If you stay out of gravity wells, traveling anywhere in space is the same cost, minus the non-trivial life support issues, which only come into play on a trip to Mars and back.

> (Mars) is a much easier environment to stay in, even over as short a period as a month

0/2

> (the moon) isn’t a stepping stone to anywhere.

0/3

Humanity has gotten there before Mars for the precise reason that it is a stepping stone.

None of what you posted is factually true and, in good faith, I have to wonder why you might believe these things.

runarberg 2 days ago | parent | prev [-]

Mining asteroids is a goal that makes sense. I can picture a future where spacecrafts are regularly sent to the asteroid belt and come back to earth with some minerals. Living on the moon does not make sense. There is nothing to be gained from humans living in a future moon base. Not any more than cities built in Antarctica, or in orbit with a constellation of ISS like satellites.

We won’t build a city on the Moon, nor Mars, nor any of Jupiter’s moons, nor anywhere outside of Earth, and we won‘t do this even if engineeringly possible, for the exact same reason we won’t build a bubble city inside the Mariana Trench.

TheOtherHobbes 2 days ago | parent [-]

Mining asteroids makes no sense whatsoever with any currently imaginable practical tech, especially not economically. The numbers for even the most basic solutions just don't work, and anything cleverer - like adding thrusters to chunks of metal and firing them at the Earth - has one or two rather obvious issues.

The Moon is interesting because it's there, it's fairly close, it's a test bed for off-world construction, manufacturing, and life support, and there are experiments you can do on the dark side that aren't possible elsewhere.

Especially big telescopes.

It has many of the same life support issues as Mars, and any Moon solutions are likely to work on Mars and the asteroids, more quickly and successfully than trying to do the same R&D far, far away.

Will it pay for itself? Not for a long, long time. But frontier projects rarely do.

The benefit comes from the investment, the R&D, the new science and engineering, and the jobs created.

It's also handy if you need a remote off-site backup.

NetMageSCW 2 days ago | parent | next [-]

Mining asteroids wouldn’t be for Earth - it would be for satellites or LEO or possibly even Mars, which is a lot closer to the Asteroids than Earth and may need some extra raw materials we don’t want to spend the horrendous cost of lifting out of Earth’s gravity.

The Moon has nothing to offer Mars explorers as everything will be different and solutions for the unique lunar conditions (two weeks of darkness, temperature extremes, moon dust, vacuum) do not apply to Mars at all. It’like saying living under the ocean is good practice for living in the Artic, but we should start under the ocean because it’s closer.

Supermancho 2 days ago | parent | prev | next [-]
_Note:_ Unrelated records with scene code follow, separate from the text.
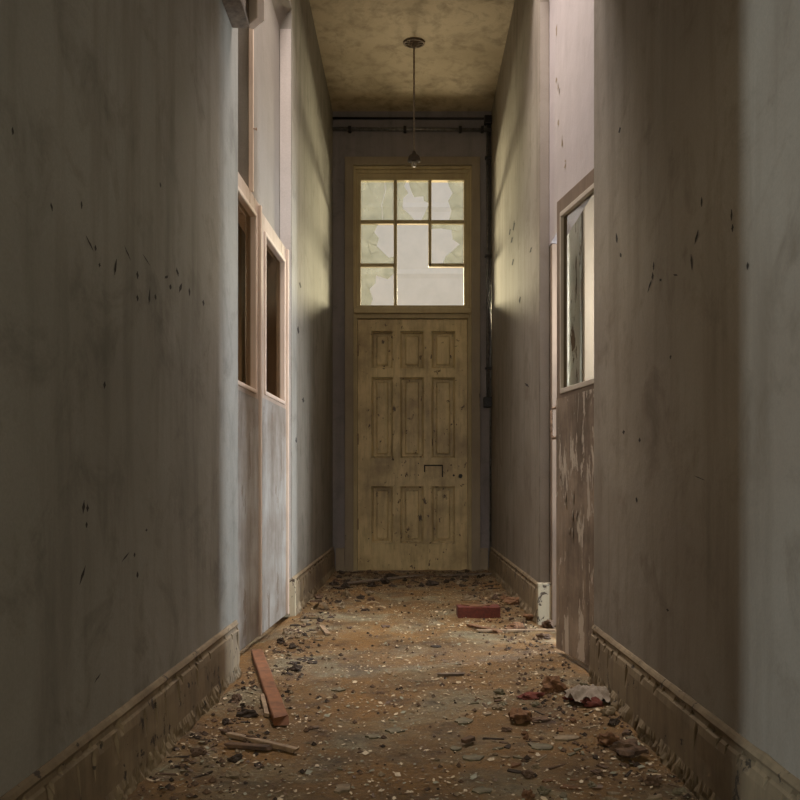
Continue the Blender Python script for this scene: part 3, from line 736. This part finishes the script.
# paint flakes: uncountable litter
bm = BM()
for k in range(15000):
    y = 1.4+5.1*R.random()**1.25; x = R.uniform(-.61,.61)
    dens = .45+.9*noise.noise(Vector((x*2.2, y*1.6, 3)))+.25
    if R.random() > dens: continue
    s = R.uniform(.0022,.0062)*(1 if R.random()<.88 else 1.9); a = R.uniform(0,6.28); z = fh(x,y)+.0015
    ca, sa = math.cos(a), math.sin(a); n = R.choice((4,5)); mi = R.choices((0,1,2),(5,3,3))[0]
    tilt = (R.uniform(-.35,.35), R.uniform(-.35,.35)); vs = []
    asp = R.uniform(.35,1)
    for i in range(n):
        t = 2*math.pi*i/n+R.uniform(-.35,.35); u, v = s*math.cos(t), s*asp*math.sin(t)
        vs.append(bm.verts.new((x+u*ca-v*sa, y+u*sa+v*ca, z+.003+u*tilt[0]+v*tilt[1])))
    f = bm.faces.new(vs); f.material_index = mi
o = obj('paint_flakes', bm, [M['flakeL'], M['flakeG'], M['flakeB']], kind='stuff'); tag(o, 'countless pale and greenish paint flakes littering the earth floor', 'paint flakes')
bm = BM()
for k in range(9000):
    y = 1.4+5.1*R.random()**1.2; x = R.uniform(-.62,.62)
    if abs(x) < .4 and R.random() < .8 and y < 5.6: continue
    s = .0016+.010*R.random()**3; c = Vector((x, y, fh(x,y)+s*.3))
    vs = [bm.verts.new(c+Vector(d)*s*R.uniform(.6,1.2)) for d in ((1,0,0),(0,1,0),(-1,0,0),(0,-1,0),(0,0,.8),(0,0,-.6))]
    mi = R.choices((0,1,2),(3,6,1.2))[0]
    for (i,j) in ((0,1),(1,2),(2,3),(3,0)):
        f = bm.faces.new([vs[i],vs[j],vs[4]]); f.material_index = mi; f = bm.faces.new([vs[j],vs[i],vs[5]]); f.material_index = mi
o = obj('grit', bm, [M['chunkd'], M['chunkb'], M['chunkp']], kind='stuff'); tag(o, 'fine dark grit and crumbs over the floor edges', 'grit')
# ------------------------------------------------------------------ light
def area(name, loc, target, size, energy, col, sy=None, spread=180):
    l = bpy.data.lights.new(name, 'AREA'); l.energy = energy; l.color = col; l.size = size
    if sy: l.shape = 'RECTANGLE'; l.size_y = sy
    l.spread = math.radians(spread)
    o = bpy.data.objects.new(name, l); C.objects.link(o); o.location = loc
    o.rotation_euler = (Vector(target)-Vector(loc)).to_track_quat('-Z', 'Y').to_euler(); return o
area('sky_light_left', (-1.62, 9.6, 2.9), (.1, D, 2.6), 1.4, 290, (1,.88,.56), sy=.32)  # area lamp added outside for sky light through the transom onto the right wall
area('sky_light_right', (1.62, 9.6, 2.9), (-.1, D, 2.6), 1.4, 290, (1,.88,.56), sy=.32)  # matching added lamp outside, sky light for the left wall
area('ground_bounce', (0, 7.75, 1.45), (0, 6.1, 3.3), .7, 50, (1,.84,.60))  # area lamp added outside below the transom, ground bounce for the ceiling
area('right_room_assumed_lamp_far', (2.9, 4.42, .95), (-.65, 2.9, .7), .18, 120, (.78,.88,1), sy=.9)  # assumed area lamp, no window built; lights the left wall's near edge
area('right_room_assumed_lamp_near', (2.9, 3.25, 1.0), (-.65, 4.2, .8), .2, 120, (.80,.89,1), sy=.9)  # second assumed area lamp in the windowless right room, for the far-left jamb band
area('left_room_fill', (-2.2, 5.7, 2.0), (-1.6, 4.0, 1.2), .8, 90, (1,.82,.6))  # added fill lamp, lifts the dark room behind the left door glass
area('right_room_fill', (1.75, 3.3, 1.9), (.80, 4.06, 1.5), .3, 8, (.95,.97,1), spread=70)  # added fill lamp, brightens the frame lining behind the right glass
area('overhead_fill', (0, 3.58, 4.65), (0, 3.58, 0), 1.1, 66, (1,.89,.84), spread=110)  # added overhead fill lamp for the over-door panels, doors and mid floor
area('near_room_assumed_lamp', (-2.9, .35, 1.6), (.65, .9, 1.5), .12, 52, (.82,.94,1), sy=1.5)  # assumed lamp, room has no window; narrow for a sharp band on right wall
area('fill_behind', (.42, -1.95, 1.4), (0, 4, 1.1), .45, 32, (1,.93,.78), sy=1.1)  # added fill lamp behind the camera, ambient level for the near walls
w = bpy.data.worlds.new('overcast'); bpy.context.scene.world = w; w.use_nodes = True
w.node_tree.nodes['Background'].inputs[0].default_value = (.95,.97,1,1); w.node_tree.nodes['Background'].inputs[1].default_value = 1.0
# ------------------------------------------------------------------ camera
cd = bpy.data.cameras.new('camera'); cam = bpy.data.objects.new('camera', cd); C.objects.link(cam)
cam.location = (0,0,EYE); cam.rotation_euler = (math.radians(90),0,0)
cd.sensor_width = 36; cd.lens = 36; cd.shift_x = -(CX-400)/800; cd.shift_y = (CY-400)/800; cd.clip_start = .02
sc = bpy.context.scene; sc.camera = cam
sc.view_settings.view_transform = 'Standard'; sc.view_settings.look = 'None'; sc.view_settings.exposure = 0; sc.view_settings.gamma = 1
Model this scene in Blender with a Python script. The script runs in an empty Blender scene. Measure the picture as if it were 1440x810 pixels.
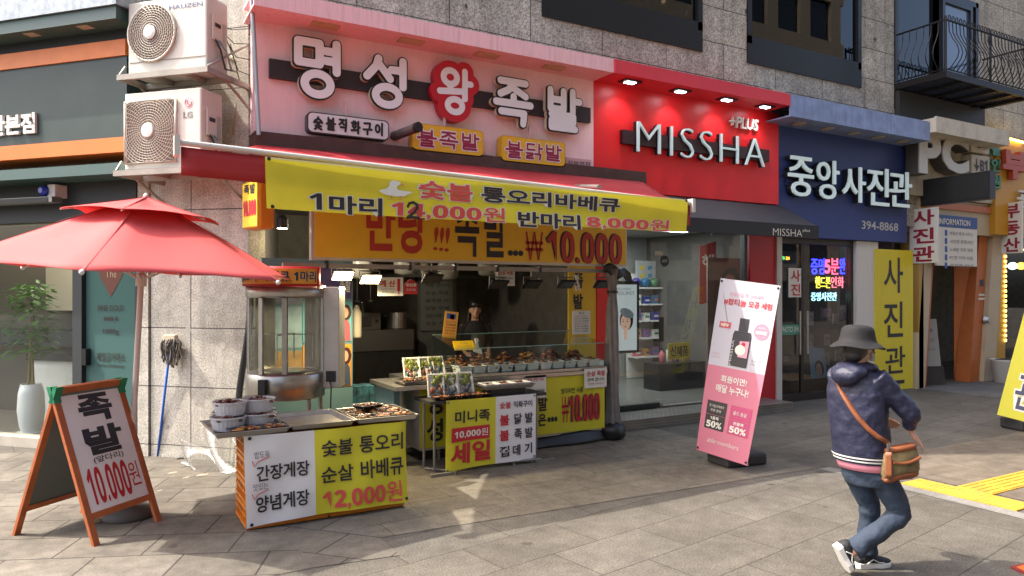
import bpy, bmesh, math, random
import numpy as np
from mathutils import Vector, Matrix
random.seed(11)
R = math.radians
SC = bpy.context.scene
COL = SC.collection

# ------------------------------------------------------------------ camera, sky, sun, exposure
YAW = R(29.8)
CF, SF = math.cos(YAW), math.sin(YAW)          # forward = (SF, CF), right = (CF, -SF)
FOC, CU, CV, CH = 1020.0, 720.0, 411.0, 1.75
cam = bpy.data.cameras.new('camera'); camo = bpy.data.objects.new('camera', cam); COL.objects.link(camo)
camo.location = (0, 0, CH); camo.rotation_euler = (R(90), 0, -YAW)
cam.sensor_width = 36; cam.lens = FOC / 1440 * 36; cam.shift_y = 6 / 1440
cam.clip_start = 0.05; cam.clip_end = 600
SC.camera = camo
SUN = Vector((-0.65, 0.33, 1.0)).normalized()  # direction towards the sun
wd = bpy.data.worlds.new('World'); SC.world = wd; wd.use_nodes = True
nt = wd.node_tree
sky = nt.nodes.new('ShaderNodeTexSky'); sky.sky_type = 'NISHITA'; sky.sun_disc = False
sky.sun_elevation = math.asin(SUN.z); sky.sun_rotation = math.atan2(SUN.x, SUN.y)
sky.air_density = 0.8; sky.dust_density = 6.0; sky.ozone_density = 1.0
nt.links.new(sky.outputs[0], nt.nodes['Background'].inputs[0])
nt.nodes['Background'].inputs[1].default_value = 0.15
sl = bpy.data.lights.new('sun', 'SUN'); slo = bpy.data.objects.new('sun', sl); COL.objects.link(slo)
sl.energy = 2.1; sl.angle = R(0.53); sl.color = (1.0, 0.93, 0.82)
slo.rotation_euler = SUN.to_track_quat('Z', 'Y').to_euler(); slo.location = (-12, 6, 20)
SC.view_settings.view_transform = 'Standard'; SC.view_settings.look = 'None'
SC.view_settings.exposure = 1.85; SC.view_settings.gamma = 1.0
SC.render.engine = 'CYCLES'
cy = SC.cycles
cy.use_denoising = True; cy.max_bounces = 8; cy.diffuse_bounces = 4; cy.glossy_bounces = 4
cy.transparent_max_bounces = 16; cy.transmission_bounces = 6; cy.caustics_reflective = False; cy.caustics_refractive = False
cy.sample_clamp_indirect = 6.0

# ------------------------------------------------------------------ where things seen in the photograph stand
def ray(u, v):
    r = (u - CU) / FOC; t = (CV - v) / FOC
    return Vector((SF + CF * r, CF - SF * r, t))
EYE = Vector((0, 0, CH))
def onY(u, v, Y): d = ray(u, v); return EYE + d * (Y / d.y)
def onG(u, v, z=0.0): d = ray(u, v); return EYE + d * ((z - CH) / d.z)
def onD(u, v, D): return EYE + ray(u, v) * D
def XY(u, Y): return onY(u, CV, Y).x
class Frame:
    """an upright local frame: x along the face, y into the wall, z up"""
    def __init__(s, o, deg): s.o = Vector((o[0], o[1], 0)); s.a = R(deg); s.c, s.s = math.cos(s.a), math.sin(s.a)
    def at(s, u, v, y=0.0):
        d = ray(u, v); n = Vector((-s.s, s.c, 0)); p0 = s.o + n * y
        k = (p0 - EYE).dot(n) / d.dot(n); p = EYE + d * k - s.o
        return (p.x * s.c + p.y * s.s, p.z)
    def w(s, x, y, z=0): return Vector((s.o.x + x * s.c - y * s.s, s.o.y + x * s.s + y * s.c, z))
class PlaneY(Frame):
    def __init__(s): super().__init__((0, 0), 0)
F0 = PlaneY()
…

> Mining asteroids makes no sense whatsoever with any currently imaginable practical tech, especially not economically.

With current tech, it's practical enough to extract rocks from a rock. We've already done this on a comet, which I think is much harder to do. With current economics, not practical to fund such an endeavor, even if it was to haul back an asteroid made of solid gold. Regardless, we're discussing the far future, rather than current state.

If raw materials (again, an unknown) continue to become more scarce, it's hard to say what economics might support extra-planetary resource collection. What's for sure, is mining Mars will be harder than mining asteroids for water or metals, et al.
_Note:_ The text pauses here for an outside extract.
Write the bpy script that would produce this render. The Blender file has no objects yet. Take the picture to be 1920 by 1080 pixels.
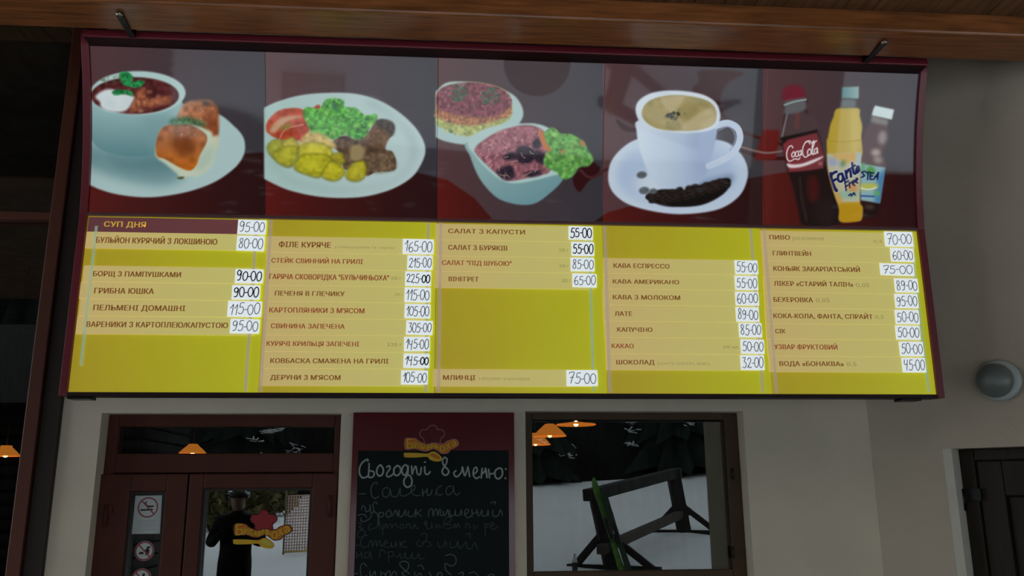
import bpy, math, random
import numpy as np
from mathutils import Vector, Matrix
random.seed(7)
rng = np.random.default_rng(5)
S = bpy.context.scene
COL = S.collection

# ---------------------------------------------------------------- camera
F = 1600.0
EYE = Vector((0.0, -4.6, 1.65))
_up = Vector((-42, -6720, 1600)).normalized()
_xr = Vector((20100, 210, 1600)); _xr = (_xr - _up * _xr.dot(_up)).normalized()
_yr = _up.cross(_xr)
def c2w(v): return Vector((v.dot(_xr), v.dot(_yr), v.dot(_up)))
RIGHT, DOWN, FWD = c2w(Vector((1, 0, 0))), c2w(Vector((0, 1, 0))), c2w(Vector((0, 0, 1)))
cam_d = bpy.data.cameras.new('camera'); cam = bpy.data.objects.new('camera', cam_d); COL.objects.link(cam)
cam_d.sensor_width = 36; cam_d.lens = F / 1920 * 36; cam_d.clip_start = 0.02; cam_d.clip_end = 300
cam.matrix_world = Matrix(((RIGHT.x, -DOWN.x, -FWD.x, EYE.x), (RIGHT.y, -DOWN.y, -FWD.y, EYE.y), (RIGHT.z, -DOWN.z, -FWD.z, EYE.z), (0, 0, 0, 1)))
S.camera = cam
S.cycles.max_bounces = 7; S.cycles.diffuse_bounces = 4; S.cycles.caustics_reflective = False; S.cycles.caustics_refractive = False
# ---------------------------------------------------------------- light: overcast sky, the porch shades the wall
SKY = 1.9
w = bpy.data.worlds.new('overcast'); S.world = w; w.use_nodes = True
nt = w.node_tree; nt.nodes.clear()
bg = nt.nodes.new('ShaderNodeBackground'); ow = nt.nodes.new('ShaderNodeOutputWorld')
bg.inputs[0].default_value = (0.90, 0.96, 1.0, 1); bg.inputs[1].default_value = SKY
nt.links.new(bg.outputs[0], ow.inputs[0])
vs = S.view_settings
vs.view_transform = 'Standard'; vs.look = 'None'; vs.gamma = 1; vs.use_curve_mapping = False; vs.exposure = 0.0

# ---------------------------------------------------------------- helpers
def ray(px, py): return RIGHT * ((px - 960) / F) + DOWN * ((py - 540) / F) + FWD
def at(px, py, y=0.0):
    d = ray(px, py); return EYE + d * ((y - EYE.y) / d.y)
def on_plane(px, py, p0, n):
    d = ray(px, py); return EYE + d * ((p0 - EYE).dot(n) / d.dot(n))
def proj(p):
    q = p - EYE; z = q.dot(FWD); return 960 + F * q.dot(RIGHT) / z, 540 + F * q.dot(DOWN) / z
def lin(c):
    c = c / 255.0; return c / 12.92 if c <= 0.04045 else ((c + 0.055) / 1.055) ** 2.4
def rgb(r, g, b): return (lin(r), lin(g), lin(b), 1)

def mat(name, color, rough=0.6, spec=0.5, metal=0.0, emis=0.0, emis_col=None, noise=None, bump=0.0, wood=None, coat=0.0):
    m = bpy.data.materials.new(name); m.use_nodes = True
    n = m.node_tree; b = n.nodes['Principled BSDF']
    b.inputs['Base Color'].default_value = color; b.inputs['Roughness'].default_value = rough
    b.inputs['Specular IOR Level'].default_value = spec; b.inputs['Metallic'].default_value = metal
    b.inputs['Coat Weight'].default_value = coat; b.inputs['Coat Roughness'].default_value = 0.06
    if emis:
        b.inputs['Emission Color'].default_value = emis_col or color; b.inputs['Emission Strength'].default_value = emis
    tc = n.nodes.new('ShaderNodeTexCoord')
    if noise or bump or wood:
        mp = n.nodes.new('ShaderNodeMapping'); n.links.new(tc.outputs['Object'], mp.inputs[0])
        tx = n.nodes.new('ShaderNodeTexNoise'); n.links.new(mp.outputs[0], tx.inputs[0])
        tx.inputs['Detail'].default_value = 6
        if wood:
            mp.inputs['Scale'].default_value = wood[0]; tx.inputs['Scale'].default_value = wood[1]; amt = wood[2]
        else:
            tx.inputs['Scale'].default_value = (noise or (30, 0))[0]; amt = (noise or (30, 0))[1]
        if amt:
            mx = n.nodes.new('ShaderNodeMix'); mx.data_type = 'RGBA'
            k0, k1 = 1 - amt, 1 + amt
            mx.inputs[6].default_value = (color[0] * k0, color[1] * k0, color[2] * k0, 1)
            mx.inputs[7].default_value = (min(1, color[0] * k1), min(1, color[1] * k1), min(1, color[2] * k1), 1)
            cr = n.nodes.new('ShaderNodeMapRange'); cr.inputs[1].default_value = 0.3; cr.inputs[2].default_value = 0.7
            n.links.new(tx.outputs[0], cr.inputs[0]); n.links.new(cr.outputs[0], mx.inputs[0])
            n.links.new(mx.outputs[2], b.inputs['Base Color'])
            if emis: n.links.new(mx.outputs[2], b.inputs['Emission Color'])
        if bump:
            bp = n.nodes.new('ShaderNodeBump'); bp.inputs['Strength'].default_value = bump; bp.inputs['Distance'].default_value = 0.01
            t2 = n.nodes.new('ShaderNodeTexNoise'); t2.inputs['Scale'].default_value = 90; t2.inputs['Detail'].default_value = 5
            n.links.new(tc.outputs['Object'], t2.inputs[0])
            n.links.new(t2.outputs[0], bp.inputs['Height']); n.links.new(bp.outputs[0], b.inputs['Normal'])
    return m

def glass_mat(name, refl=0.12, tint=(0.9, 0.95, 0.93, 1)):
    m = bpy.data.materials.new(name); m.use_nodes = True; n = m.node_tree; n.nodes.clear()
    o = n.nodes.new('ShaderNodeOutputMaterial'); mx = n.nodes.new('ShaderNodeMixShader')
    t = n.nodes.new('ShaderNodeBsdfTransparent'); g = n.nodes.new('ShaderNodeBsdfGlossy')
    t.inputs[0].default_value = tint; g.inputs['Roughness'].default_value = 0.0; g.inputs[0].default_value = (1, 1, 1, 1)
    lw = n.nodes.new('ShaderNodeFresnel'); lw.inputs[0].default_value = 1.5
    ad = n.nodes.new('ShaderNodeMath'); ad.operation = 'ADD'; ad.use_clamp = True; ad.inputs[1].default_value = refl - 0.04
    n.links.new(lw.outputs[0], ad.inputs[0]); n.links.new(ad.outputs[0], mx.inputs[0])
    n.links.new(t.outputs[0], mx.inputs[1]); n.links.new(g.outputs[0], mx.inputs[2]); n.links.new(mx.outputs[0], o.inputs[0])
    return m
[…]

runarberg 2 days ago | parent | prev [-]

Mining asteroids makes no sense in the current economy with our current technology. But working towards engineering solutions which makes mining asteroids make sense makes sense (if that makes sense).

However, it is much easier to see us send robots to mine these asteroids, or send robots to the moon to build a giant telescope on the dark side (if that makes sense), then it is to see us build cities on the moon to build said telescope, and to mine those asteroids.
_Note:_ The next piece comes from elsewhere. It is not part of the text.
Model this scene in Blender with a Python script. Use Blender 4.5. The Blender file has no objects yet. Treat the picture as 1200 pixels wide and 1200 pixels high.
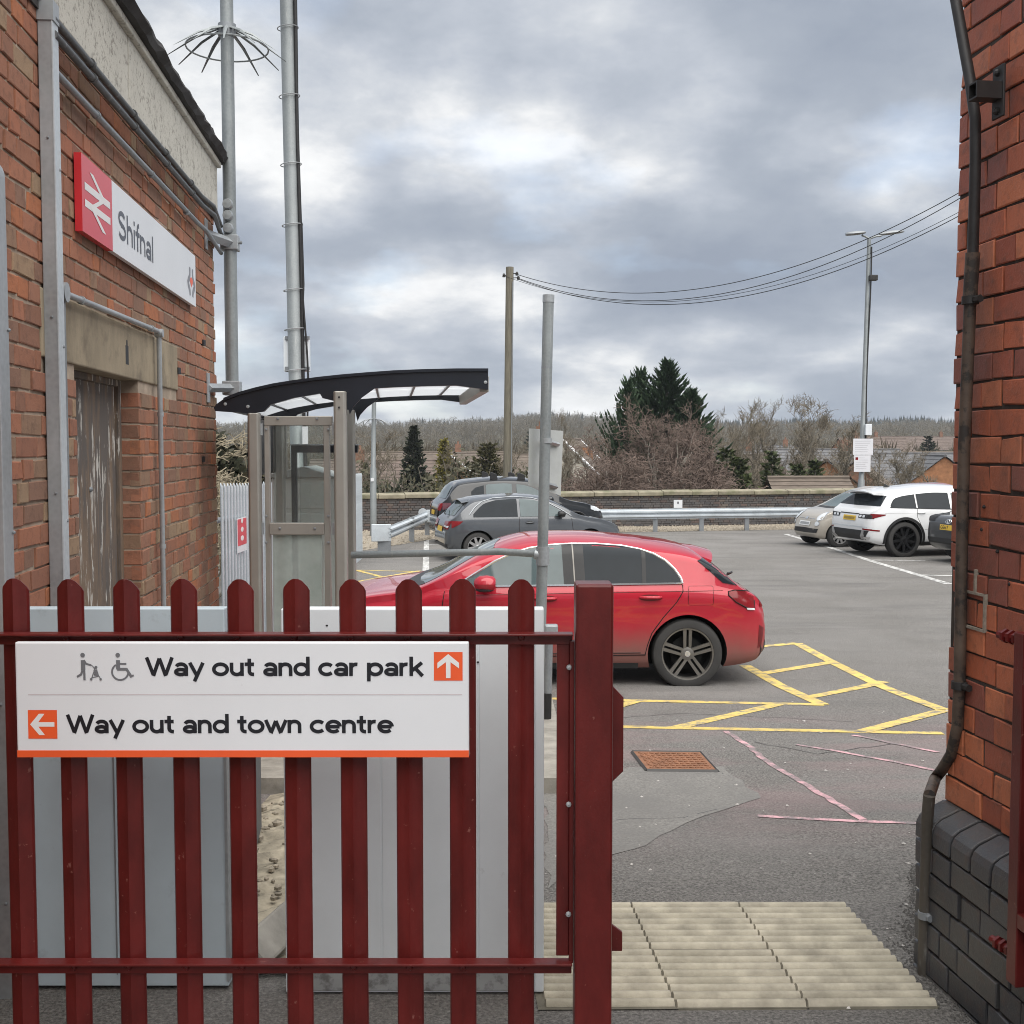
import bpy, bmesh, math, random
from math import sin, cos, pi, sqrt, radians, atan2
from mathutils import Vector, Matrix
import numpy as np

# ------------------------------------------------------------------ camera, sky, sun, exposure
scene = bpy.context.scene
COL = scene.collection
F = 1350.0                      # focal length in photo pixels (photo 1200 px wide)
EYE = 1.70
PITCH = radians(3.18)
cam_data = bpy.data.cameras.new('camera')
cam_data.sensor_width = 36.0
cam_data.lens = 36.0 * F / 1200.0
cam_data.clip_start = 0.05
cam_data.clip_end = 6000.0
cam = bpy.data.objects.new('camera', cam_data)
COL.objects.link(cam)
cam.location = (0, 0, EYE)
cam.rotation_euler = (pi/2 - PITCH, 0, 0)
scene.camera = cam

SUN_EL, SUN_AZ = radians(63), radians(150)      # azimuth clockwise from +Y
world = bpy.data.worlds.new('World')
scene.world = world
world.use_nodes = True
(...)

You see the difference here is that the end goal of mining asteroids are resources being sent to earth and exploited, while the goal of space settlements are the settlements them selves, that is some hypothetical space expansion is the goal, and that makes no sense, nobodies lives will improve from space expansion (except for the grifters’ during the grift).

parineum 2 days ago | parent [-]

> nobodies lives will improve from space expansion (except for the grifters’ during the grift).

Aspiring to goals and accomplishing them makes life worth living to a lot of people. Furthermore, humanity seems to have an innate drive to explore and learn.

Even to those left at home, it's inspirational to think that there are people who are taking steps to explore the universe.

Maybe it won't help anyone live but it will give a lot of people something to live for.